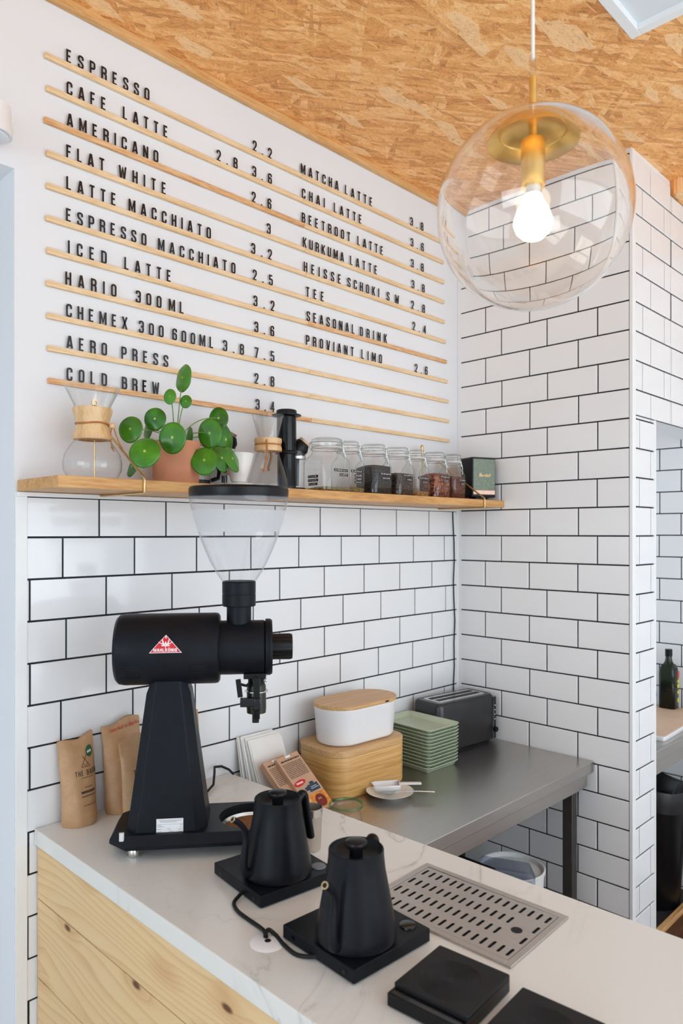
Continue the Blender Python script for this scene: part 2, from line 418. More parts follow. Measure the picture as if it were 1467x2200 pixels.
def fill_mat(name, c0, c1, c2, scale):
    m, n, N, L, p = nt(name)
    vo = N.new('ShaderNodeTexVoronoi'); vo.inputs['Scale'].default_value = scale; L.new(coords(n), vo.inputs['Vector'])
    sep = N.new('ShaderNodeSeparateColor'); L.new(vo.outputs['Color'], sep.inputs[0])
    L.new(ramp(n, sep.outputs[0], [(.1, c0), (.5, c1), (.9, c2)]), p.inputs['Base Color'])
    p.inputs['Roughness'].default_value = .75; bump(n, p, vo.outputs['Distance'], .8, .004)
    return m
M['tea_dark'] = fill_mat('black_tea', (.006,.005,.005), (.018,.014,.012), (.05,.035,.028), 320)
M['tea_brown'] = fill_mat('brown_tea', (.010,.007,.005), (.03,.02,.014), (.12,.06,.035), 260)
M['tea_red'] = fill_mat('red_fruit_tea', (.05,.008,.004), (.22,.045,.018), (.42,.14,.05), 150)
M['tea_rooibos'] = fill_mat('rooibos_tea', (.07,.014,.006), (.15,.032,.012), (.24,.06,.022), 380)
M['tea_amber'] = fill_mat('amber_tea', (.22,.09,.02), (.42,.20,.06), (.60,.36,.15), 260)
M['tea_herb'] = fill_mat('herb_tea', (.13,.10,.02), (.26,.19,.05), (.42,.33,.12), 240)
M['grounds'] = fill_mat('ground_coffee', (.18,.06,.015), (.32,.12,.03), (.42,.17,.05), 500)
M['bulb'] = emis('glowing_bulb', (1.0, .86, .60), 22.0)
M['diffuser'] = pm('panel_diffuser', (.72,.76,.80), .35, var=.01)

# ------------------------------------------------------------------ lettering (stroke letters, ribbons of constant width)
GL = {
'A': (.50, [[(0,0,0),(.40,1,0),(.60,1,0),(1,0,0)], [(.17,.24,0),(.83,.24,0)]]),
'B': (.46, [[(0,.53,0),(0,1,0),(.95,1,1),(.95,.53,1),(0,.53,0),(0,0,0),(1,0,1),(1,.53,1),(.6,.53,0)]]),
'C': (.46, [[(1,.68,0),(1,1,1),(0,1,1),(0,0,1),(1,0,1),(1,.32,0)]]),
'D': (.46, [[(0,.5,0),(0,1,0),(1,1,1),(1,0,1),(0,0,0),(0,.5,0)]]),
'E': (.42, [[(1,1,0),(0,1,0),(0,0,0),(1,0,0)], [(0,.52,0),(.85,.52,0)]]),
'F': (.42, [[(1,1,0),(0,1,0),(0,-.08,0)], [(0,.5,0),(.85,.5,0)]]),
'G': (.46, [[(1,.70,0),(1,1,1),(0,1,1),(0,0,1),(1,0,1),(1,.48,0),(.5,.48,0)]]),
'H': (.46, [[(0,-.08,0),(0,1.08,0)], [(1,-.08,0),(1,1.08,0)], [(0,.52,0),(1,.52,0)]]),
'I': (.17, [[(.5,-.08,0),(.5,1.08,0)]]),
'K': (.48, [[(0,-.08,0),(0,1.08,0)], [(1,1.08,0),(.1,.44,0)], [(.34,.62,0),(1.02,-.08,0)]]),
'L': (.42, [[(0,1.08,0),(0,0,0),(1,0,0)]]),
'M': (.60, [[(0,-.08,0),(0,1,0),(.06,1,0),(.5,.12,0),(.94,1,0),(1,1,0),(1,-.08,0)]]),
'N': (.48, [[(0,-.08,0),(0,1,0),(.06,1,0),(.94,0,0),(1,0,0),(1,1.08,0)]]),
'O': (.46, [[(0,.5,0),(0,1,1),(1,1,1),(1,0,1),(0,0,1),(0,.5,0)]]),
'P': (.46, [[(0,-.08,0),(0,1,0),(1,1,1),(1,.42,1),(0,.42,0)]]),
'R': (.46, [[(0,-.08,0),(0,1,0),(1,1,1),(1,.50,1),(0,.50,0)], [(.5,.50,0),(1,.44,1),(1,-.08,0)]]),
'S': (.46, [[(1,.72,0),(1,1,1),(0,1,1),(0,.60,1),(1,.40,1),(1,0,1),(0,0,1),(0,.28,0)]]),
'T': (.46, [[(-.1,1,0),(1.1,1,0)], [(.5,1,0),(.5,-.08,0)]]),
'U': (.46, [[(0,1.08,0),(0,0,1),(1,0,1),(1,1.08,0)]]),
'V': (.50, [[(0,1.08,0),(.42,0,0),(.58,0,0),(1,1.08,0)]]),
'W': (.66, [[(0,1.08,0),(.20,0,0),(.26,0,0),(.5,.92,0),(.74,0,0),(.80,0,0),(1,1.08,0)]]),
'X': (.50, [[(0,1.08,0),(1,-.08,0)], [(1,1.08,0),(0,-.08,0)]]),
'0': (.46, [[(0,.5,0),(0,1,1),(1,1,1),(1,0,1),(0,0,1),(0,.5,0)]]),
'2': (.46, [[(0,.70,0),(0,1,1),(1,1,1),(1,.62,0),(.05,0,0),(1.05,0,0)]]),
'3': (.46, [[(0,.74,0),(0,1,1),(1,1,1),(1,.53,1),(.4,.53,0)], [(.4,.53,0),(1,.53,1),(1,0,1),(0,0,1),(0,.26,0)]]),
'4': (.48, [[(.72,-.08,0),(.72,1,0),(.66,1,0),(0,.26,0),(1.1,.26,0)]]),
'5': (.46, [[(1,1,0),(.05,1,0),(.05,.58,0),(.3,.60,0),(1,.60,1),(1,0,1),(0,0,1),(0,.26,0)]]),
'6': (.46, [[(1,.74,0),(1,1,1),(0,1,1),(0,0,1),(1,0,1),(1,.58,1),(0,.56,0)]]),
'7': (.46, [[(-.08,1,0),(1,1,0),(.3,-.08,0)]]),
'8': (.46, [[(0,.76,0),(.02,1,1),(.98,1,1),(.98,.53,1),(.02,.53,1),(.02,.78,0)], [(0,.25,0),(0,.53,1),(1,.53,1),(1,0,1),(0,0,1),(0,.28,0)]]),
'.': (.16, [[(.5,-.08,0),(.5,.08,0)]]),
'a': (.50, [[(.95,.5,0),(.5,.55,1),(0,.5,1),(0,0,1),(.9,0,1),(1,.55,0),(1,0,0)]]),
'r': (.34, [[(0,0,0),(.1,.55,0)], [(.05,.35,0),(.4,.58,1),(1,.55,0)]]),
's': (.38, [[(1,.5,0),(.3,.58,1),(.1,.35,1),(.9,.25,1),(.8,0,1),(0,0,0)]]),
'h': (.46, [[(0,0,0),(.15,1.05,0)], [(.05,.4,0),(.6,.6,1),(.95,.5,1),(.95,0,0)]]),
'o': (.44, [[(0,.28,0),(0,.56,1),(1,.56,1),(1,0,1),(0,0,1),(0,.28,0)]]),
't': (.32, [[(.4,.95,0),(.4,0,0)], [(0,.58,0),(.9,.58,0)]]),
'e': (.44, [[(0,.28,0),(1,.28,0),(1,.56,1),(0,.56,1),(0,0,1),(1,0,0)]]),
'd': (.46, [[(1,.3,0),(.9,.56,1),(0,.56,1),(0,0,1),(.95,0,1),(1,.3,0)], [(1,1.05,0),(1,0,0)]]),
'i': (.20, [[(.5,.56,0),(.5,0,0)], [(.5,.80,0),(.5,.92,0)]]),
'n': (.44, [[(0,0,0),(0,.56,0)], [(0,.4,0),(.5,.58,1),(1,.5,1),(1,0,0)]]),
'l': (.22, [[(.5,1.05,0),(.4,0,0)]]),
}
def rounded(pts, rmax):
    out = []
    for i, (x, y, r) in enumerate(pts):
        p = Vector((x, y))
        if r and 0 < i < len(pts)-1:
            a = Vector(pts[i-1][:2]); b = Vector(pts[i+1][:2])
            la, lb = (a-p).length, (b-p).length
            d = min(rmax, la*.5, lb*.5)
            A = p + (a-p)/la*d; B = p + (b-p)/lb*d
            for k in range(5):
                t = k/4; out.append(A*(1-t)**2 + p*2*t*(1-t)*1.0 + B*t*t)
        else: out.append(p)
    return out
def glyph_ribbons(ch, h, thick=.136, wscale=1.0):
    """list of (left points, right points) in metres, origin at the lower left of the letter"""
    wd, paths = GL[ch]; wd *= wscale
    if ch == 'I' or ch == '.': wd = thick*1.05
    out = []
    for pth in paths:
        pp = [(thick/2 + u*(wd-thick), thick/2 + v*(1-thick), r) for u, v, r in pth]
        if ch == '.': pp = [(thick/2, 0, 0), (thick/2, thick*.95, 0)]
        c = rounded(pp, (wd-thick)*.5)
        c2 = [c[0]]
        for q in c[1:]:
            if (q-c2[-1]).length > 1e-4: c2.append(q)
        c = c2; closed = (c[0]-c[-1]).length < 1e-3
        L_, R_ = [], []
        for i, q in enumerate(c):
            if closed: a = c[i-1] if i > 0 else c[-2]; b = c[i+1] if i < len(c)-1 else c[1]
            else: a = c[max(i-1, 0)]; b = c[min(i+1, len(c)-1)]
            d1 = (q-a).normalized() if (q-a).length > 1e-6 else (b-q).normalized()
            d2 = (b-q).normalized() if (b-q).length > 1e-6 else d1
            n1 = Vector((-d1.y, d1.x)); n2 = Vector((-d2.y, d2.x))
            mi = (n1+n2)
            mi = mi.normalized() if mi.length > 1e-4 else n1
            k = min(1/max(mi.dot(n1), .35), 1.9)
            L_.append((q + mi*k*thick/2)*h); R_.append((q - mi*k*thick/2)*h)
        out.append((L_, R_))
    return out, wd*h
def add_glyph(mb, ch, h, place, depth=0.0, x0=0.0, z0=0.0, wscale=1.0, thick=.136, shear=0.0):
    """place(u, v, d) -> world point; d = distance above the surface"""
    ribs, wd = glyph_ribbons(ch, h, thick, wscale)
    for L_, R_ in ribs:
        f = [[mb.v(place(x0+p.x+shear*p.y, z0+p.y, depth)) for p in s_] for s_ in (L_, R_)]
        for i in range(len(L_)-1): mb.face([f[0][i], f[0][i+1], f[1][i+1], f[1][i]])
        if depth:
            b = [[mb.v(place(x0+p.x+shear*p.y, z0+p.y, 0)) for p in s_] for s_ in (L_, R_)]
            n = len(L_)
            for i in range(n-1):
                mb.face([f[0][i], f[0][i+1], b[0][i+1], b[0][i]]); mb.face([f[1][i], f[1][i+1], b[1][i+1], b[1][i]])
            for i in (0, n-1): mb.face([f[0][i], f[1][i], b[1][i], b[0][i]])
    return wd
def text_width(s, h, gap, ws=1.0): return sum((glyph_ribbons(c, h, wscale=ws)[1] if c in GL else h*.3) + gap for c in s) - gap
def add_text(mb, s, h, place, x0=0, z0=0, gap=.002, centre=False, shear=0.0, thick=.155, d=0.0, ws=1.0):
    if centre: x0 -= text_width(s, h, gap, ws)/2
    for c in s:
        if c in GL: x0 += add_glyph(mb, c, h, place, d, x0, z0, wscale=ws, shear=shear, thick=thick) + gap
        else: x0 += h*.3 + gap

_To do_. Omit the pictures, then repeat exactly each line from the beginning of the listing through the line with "(.72,.76,.80), .35, var=.01)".

_Exercise result_.
Continue the Blender Python script for this scene: part 2, from line 418. More parts follow. Measure the picture as if it were 1467x2200 pixels.
def fill_mat(name, c0, c1, c2, scale):
    m, n, N, L, p = nt(name)
    vo = N.new('ShaderNodeTexVoronoi'); vo.inputs['Scale'].default_value = scale; L.new(coords(n), vo.inputs['Vector'])
    sep = N.new('ShaderNodeSeparateColor'); L.new(vo.outputs['Color'], sep.inputs[0])
    L.new(ramp(n, sep.outputs[0], [(.1, c0), (.5, c1), (.9, c2)]), p.inputs['Base Color'])
    p.inputs['Roughness'].default_value = .75; bump(n, p, vo.outputs['Distance'], .8, .004)
    return m
M['tea_dark'] = fill_mat('black_tea', (.006,.005,.005), (.018,.014,.012), (.05,.035,.028), 320)
M['tea_brown'] = fill_mat('brown_tea', (.010,.007,.005), (.03,.02,.014), (.12,.06,.035), 260)
M['tea_red'] = fill_mat('red_fruit_tea', (.05,.008,.004), (.22,.045,.018), (.42,.14,.05), 150)
M['tea_rooibos'] = fill_mat('rooibos_tea', (.07,.014,.006), (.15,.032,.012), (.24,.06,.022), 380)
M['tea_amber'] = fill_mat('amber_tea', (.22,.09,.02), (.42,.20,.06), (.60,.36,.15), 260)
M['tea_herb'] = fill_mat('herb_tea', (.13,.10,.02), (.26,.19,.05), (.42,.33,.12), 240)
M['grounds'] = fill_mat('ground_coffee', (.18,.06,.015), (.32,.12,.03), (.42,.17,.05), 500)
M['bulb'] = emis('glowing_bulb', (1.0, .86, .60), 22.0)
M['diffuser'] = pm('panel_diffuser', (.72,.76,.80), .35, var=.01)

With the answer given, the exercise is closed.